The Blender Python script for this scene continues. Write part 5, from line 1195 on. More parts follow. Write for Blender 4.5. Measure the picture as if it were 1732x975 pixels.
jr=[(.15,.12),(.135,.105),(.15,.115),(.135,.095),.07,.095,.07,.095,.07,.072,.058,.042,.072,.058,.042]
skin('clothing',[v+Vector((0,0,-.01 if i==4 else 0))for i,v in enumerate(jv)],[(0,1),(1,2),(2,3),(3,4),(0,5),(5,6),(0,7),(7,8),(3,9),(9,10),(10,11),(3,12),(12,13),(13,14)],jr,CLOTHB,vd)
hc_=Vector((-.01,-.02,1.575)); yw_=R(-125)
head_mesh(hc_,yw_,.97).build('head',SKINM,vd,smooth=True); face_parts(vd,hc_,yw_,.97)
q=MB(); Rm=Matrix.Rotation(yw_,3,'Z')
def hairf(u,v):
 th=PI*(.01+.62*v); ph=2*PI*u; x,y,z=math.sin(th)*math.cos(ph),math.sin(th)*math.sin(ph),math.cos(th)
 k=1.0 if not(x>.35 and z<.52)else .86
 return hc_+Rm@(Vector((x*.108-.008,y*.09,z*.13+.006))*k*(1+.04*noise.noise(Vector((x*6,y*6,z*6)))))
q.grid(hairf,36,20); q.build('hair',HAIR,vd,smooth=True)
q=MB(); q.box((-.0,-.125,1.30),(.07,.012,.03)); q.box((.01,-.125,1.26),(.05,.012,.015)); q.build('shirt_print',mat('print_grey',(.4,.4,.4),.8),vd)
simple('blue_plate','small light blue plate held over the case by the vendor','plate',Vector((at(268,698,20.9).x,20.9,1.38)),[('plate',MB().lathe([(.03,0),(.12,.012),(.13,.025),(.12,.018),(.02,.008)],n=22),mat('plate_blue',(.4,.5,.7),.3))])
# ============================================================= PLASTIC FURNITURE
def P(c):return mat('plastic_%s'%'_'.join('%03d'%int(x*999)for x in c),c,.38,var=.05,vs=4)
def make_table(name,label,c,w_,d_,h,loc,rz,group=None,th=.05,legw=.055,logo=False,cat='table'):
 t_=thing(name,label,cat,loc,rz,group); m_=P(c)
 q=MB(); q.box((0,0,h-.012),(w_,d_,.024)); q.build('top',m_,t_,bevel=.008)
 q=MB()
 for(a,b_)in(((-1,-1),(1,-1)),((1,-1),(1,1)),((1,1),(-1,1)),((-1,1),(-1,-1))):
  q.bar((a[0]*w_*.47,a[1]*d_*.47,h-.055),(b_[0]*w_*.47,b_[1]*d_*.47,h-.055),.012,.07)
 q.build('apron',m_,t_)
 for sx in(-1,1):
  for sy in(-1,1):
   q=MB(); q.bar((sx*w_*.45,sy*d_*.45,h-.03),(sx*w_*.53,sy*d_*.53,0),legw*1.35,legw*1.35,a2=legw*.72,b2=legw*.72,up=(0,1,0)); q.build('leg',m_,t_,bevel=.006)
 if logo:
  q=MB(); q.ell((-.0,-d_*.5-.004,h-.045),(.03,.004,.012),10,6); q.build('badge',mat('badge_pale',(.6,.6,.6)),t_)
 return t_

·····

EXERCISE —
Write out the full listing exactly as given.

THE REPLY —
The Blender Python script for this scene continues. Write part 5, from line 1195 on. More parts follow. Write for Blender 4.5. Measure the picture as if it were 1732x975 pixels.
jr=[(.15,.12),(.135,.105),(.15,.115),(.135,.095),.07,.095,.07,.095,.07,.072,.058,.042,.072,.058,.042]
skin('clothing',[v+Vector((0,0,-.01 if i==4 else 0))for i,v in enumerate(jv)],[(0,1),(1,2),(2,3),(3,4),(0,5),(5,6),(0,7),(7,8),(3,9),(9,10),(10,11),(3,12),(12,13),(13,14)],jr,CLOTHB,vd)
hc_=Vector((-.01,-.02,1.575)); yw_=R(-125)
head_mesh(hc_,yw_,.97).build('head',SKINM,vd,smooth=True); face_parts(vd,hc_,yw_,.97)
q=MB(); Rm=Matrix.Rotation(yw_,3,'Z')
def hairf(u,v):
 th=PI*(.01+.62*v); ph=2*PI*u; x,y,z=math.sin(th)*math.cos(ph),math.sin(th)*math.sin(ph),math.cos(th)
 k=1.0 if not(x>.35 and z<.52)else .86
 return hc_+Rm@(Vector((x*.108-.008,y*.09,z*.13+.006))*k*(1+.04*noise.noise(Vector((x*6,y*6,z*6)))))
q.grid(hairf,36,20); q.build('hair',HAIR,vd,smooth=True)
q=MB(); q.box((-.0,-.125,1.30),(.07,.012,.03)); q.box((.01,-.125,1.26),(.05,.012,.015)); q.build('shirt_print',mat('print_grey',(.4,.4,.4),.8),vd)
simple('blue_plate','small light blue plate held over the case by the vendor','plate',Vector((at(268,698,20.9).x,20.9,1.38)),[('plate',MB().lathe([(.03,0),(.12,.012),(.13,.025),(.12,.018),(.02,.008)],n=22),mat('plate_blue',(.4,.5,.7),.3))])
# ============================================================= PLASTIC FURNITURE
def P(c):return mat('plastic_%s'%'_'.join('%03d'%int(x*999)for x in c),c,.38,var=.05,vs=4)
def make_table(name,label,c,w_,d_,h,loc,rz,group=None,th=.05,legw=.055,logo=False,cat='table'):
 t_=thing(name,label,cat,loc,rz,group); m_=P(c)
 q=MB(); q.box((0,0,h-.012),(w_,d_,.024)); q.build('top',m_,t_,bevel=.008)
 q=MB()
 for(a,b_)in(((-1,-1),(1,-1)),((1,-1),(1,1)),((1,1),(-1,1)),((-1,1),(-1,-1))):
  q.bar((a[0]*w_*.47,a[1]*d_*.47,h-.055),(b_[0]*w_*.47,b_[1]*d_*.47,h-.055),.012,.07)
 q.build('apron',m_,t_)
 for sx in(-1,1):
  for sy in(-1,1):
   q=MB(); q.bar((sx*w_*.45,sy*d_*.45,h-.03),(sx*w_*.53,sy*d_*.53,0),legw*1.35,legw*1.35,a2=legw*.72,b2=legw*.72,up=(0,1,0)); q.build('leg',m_,t_,bevel=.006)
 if logo:
  q=MB(); q.ell((-.0,-d_*.5-.004,h-.045),(.03,.004,.012),10,6); q.build('badge',mat('badge_pale',(.6,.6,.6)),t_)
 return t_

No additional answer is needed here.